At the same time, it’s critical to manage the ordering and prioritization of data as it moves through the system to ensure the accuracy of the data.  All of this requires significant coding and ongoing maintenance, which are potentially contributing to reporting inaccuracies and delays.

 

 

Accelerate compliance reporting and improve productivity  

 

By automating much of this coding work, you can accelerate the time for compliance reporting by weeks, or even months, and improve the productivity of your team. 

 

Depending on your organization’s capabilities, you may consider developing a homegrown solution, however, a variety of available tools can get you there faster. At Wavicle, we have built our Data Ingestion Framework, not only to reduce the time and cost of the data integration solutions we build for our clients but also so they can automate the ongoing management of data ingestion after our work has ended.

 

While these solutions should work for any use case, if you’re evaluating them specifically for compliance purposes, you should look for a solution that offers:  

 

  • Pre-built pipelines: Allow data engineers to build pipelines from sources to targets with point-and-click technology that automatically generates pipelines (e.g. Aurora to Amazon Redshift). This can save weeks or months of development time.
  • Data mapping: A data mapping tool reads the source data and maps it accurately to the new database with pre-built schemas.
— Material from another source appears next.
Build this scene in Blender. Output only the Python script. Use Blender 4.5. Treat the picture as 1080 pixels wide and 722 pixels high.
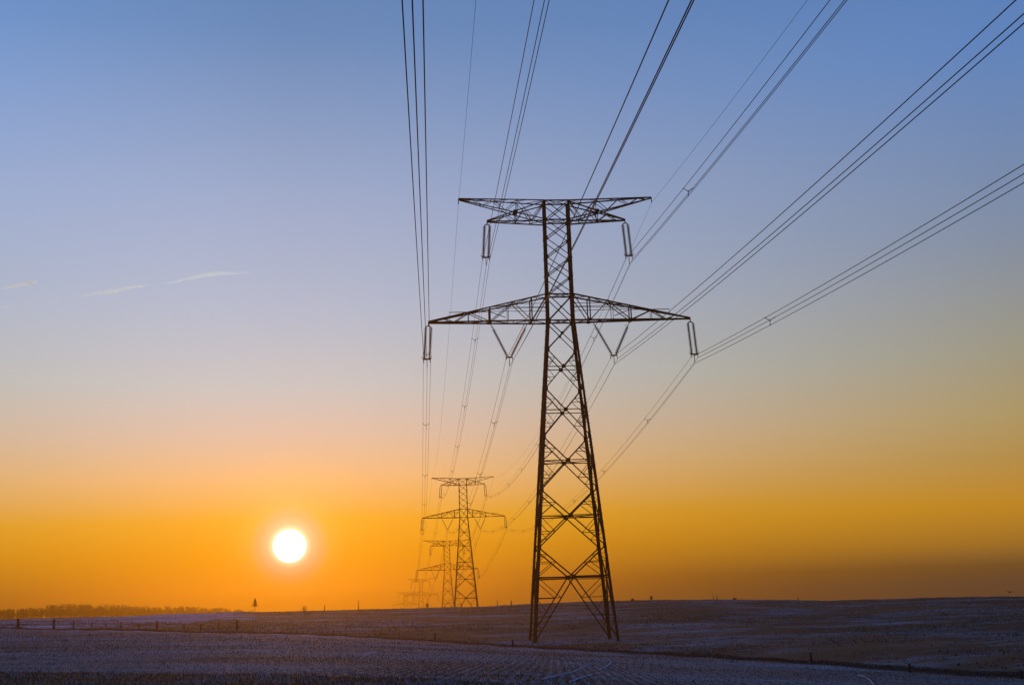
import bpy, math, random
import numpy as np
from mathutils import Vector, Matrix

# ------------------------------------------------------------------ scene
scene = bpy.context.scene
for o in list(bpy.data.objects):
    bpy.data.objects.remove(o)
col = scene.collection
random.seed(7)
rng = np.random.default_rng(11)

# ------------------------------------------------------------------ camera
F, CX, CY = 1500.0, 540.0, 361.0          # focal length and centre in pixels of a 1080 px wide picture
PITCH, ROLL = 0.18359, 0.03398
cp, sp, cr, sr = math.cos(PITCH), math.sin(PITCH), math.cos(ROLL), math.sin(ROLL)
fwd = Vector((0, cp, sp)); upv = Vector((0, -sp, cp)); ex = Vector((1, 0, 0))
Rv = cr * ex - sr * upv
Uv = sr * ex + cr * upv
cam_data = bpy.data.cameras.new('camera')
cam_data.sensor_width = 36.0
cam_data.lens = F / 1080.0 * 36.0
cam_data.clip_start = 0.5
cam_data.clip_end = 40000.0
cam = bpy.data.objects.new('camera', cam_data)
col.objects.link(cam)
M4 = Matrix.Identity(4)
for i in range(3):
    M4[i][0] = Rv[i]; M4[i][1] = Uv[i]; M4[i][2] = -fwd[i]
cam.matrix_world = M4
scene.camera = cam

# ------------------------------------------------------------------ sky and sun
SUN_AZ, SUN_EL = math.radians(-9.08), math.radians(2.65)      # azimuth from +Y towards +X
sun_dir = Vector((math.sin(SUN_AZ) * math.cos(SUN_EL), math.cos(SUN_AZ) * math.cos(SUN_EL), math.sin(SUN_EL)))

scene.view_settings.view_transform = 'Standard'
scene.view_settings.look = 'None'
scene.view_settings.exposure = 0.0
scene.view_settings.gamma = 1.0
scene.view_settings.use_curve_mapping = False


def lin(rgb):
    return [((c / 255.0) / 12.92 if c / 255.0 <= 0.04045 else ((c / 255.0 + 0.055) / 1.055) ** 2.4) for c in rgb]


world = bpy.data.worlds.new('World')
scene.world = world
world.use_nodes = True
wt = world.node_tree
wt.nodes.clear()
N = wt.nodes.new
L = wt.links.new


def wmath(op, a, b=None, clamp=False):
    n = N('ShaderNodeMath'); n.operation = op; n.use_clamp = clamp
    for i, v in enumerate((a, b)):
        if v is None: continue
        if isinstance(v, (int, float)): n.inputs[i].default_value = v
        else: L(v, n.inputs[i])
    return n.outputs[0]


def grade(stops, table):
    """scale sRGB stops by linear factors given per elevation"""
    out = []
    for d, c in stops:
        l = lin(c); k = [float(np.interp(d, [t[0] for t in table], [t[1][i] for t in table])) for i in range(3)]
        out.append((d, [a * b for a, b in zip(l, k)]))
    return out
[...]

This ensures a more accurate transition of data from source to target with less cleanup post-ingestion.
  • Metadata: A metadata-driven framework will allow you to keep up with changes to source data (such as fields added, changed, or deleted), new sources, and APIs by configuring rules through a web-based user interface, instead of hand-coding every change or every new data pipeline that needs to be built
  • Scheduling: Automation should allow you to pre-schedule full, incremental, or master SCD (slowly changing dimensions) data refresh, depending on your timeframe for updated data
  • Consistent data ingestion: The tool should offer the ability to load data as it is created to ensure real-time indexing and cataloging
  • Error handling: Tracks jobs from beginning to end and distributes alerts when there is an invalid input or a network issue that interrupts the process
  • Audit trail: Particularly important for compliance work is tracking and maintaining an audit trail of the data lineage from the source to the landing target area. Capturing audit logs into a metadata table helps you know where the data came from, how it has been manipulated or calculated, and how it flows through the organization, so you can more confidently judge the accuracy of the data. 

 

By automating your data ingestion process using these principles, you can shave weeks or months off your data integration timeline. 

 

Data quality – you can’t afford not to automate

 

Next, let’s look at data quality. It’s not rare for data that gets loaded into a data warehouse or data lake to be inaccurate, duplicate, or incomplete, either because of how it was created or how it is being stored. 

 

It’s no surprise, then, that data quality issues drive up the demand for resources to review compliance outputs, validate results, and track down the source of erroneous data. Left unchecked, poor data quality will lead to inaccuracies in compliance reports, which could result in significant financial penalties.

 

Over the years, some institutions have built homegrown solutions to detect data quality issues, but they often provide incomplete quality checks and do not scale with growing compliance needs. They can be difficult to modify to incorporate new data and requirements. 

 

When you’re dealing with dozens of data sources and hundreds or thousands of database tables, you need a data quality solution that can quickly find missing, incomplete, or otherwise suspicious data, and show you exactly where that data is – without manually combing through tables and columns to find and remediate errors.

 

We’ve built a data quality application that we use for client data warehouse and data lake projects to accelerate the identification and remediation of data quality issues. 

 

We wanted our solution to be fast and easy to use for technical and non-technical users alike, and identified several requirements that we recommend you also look for in a data quality solution: 

 

  • Easy-to-use interface 
  • Measurement across the six data quality pillars including uniqueness, completeness, consistency, accuracy, conformity, and integrity
  • Multiple sets of KPIs to satisfy technical and business groups 
  • Ability to check quality in the data source as well as the target database
  • Ability to profile data before moving it to the data lake or data warehouse 
  • A dashboard view of data quality (good vs. bad) at the source, table, or column level 
  • Ability to dynamically read any file system and load it as a table 
  • Can connect to any database and review any type of data 
  • Scheduling tool to check quality at desired intervals 

 

With our data quality application, we have been able to reduce time spent on data quality for our clients by as much as 70%. 

 

This underscores the value of automating data preparation tasks to reduce the cost and time of compliance reporting. By simplifying data management and organization, you dramatically improve your ability to stay on top of the constantly changing regulatory environment.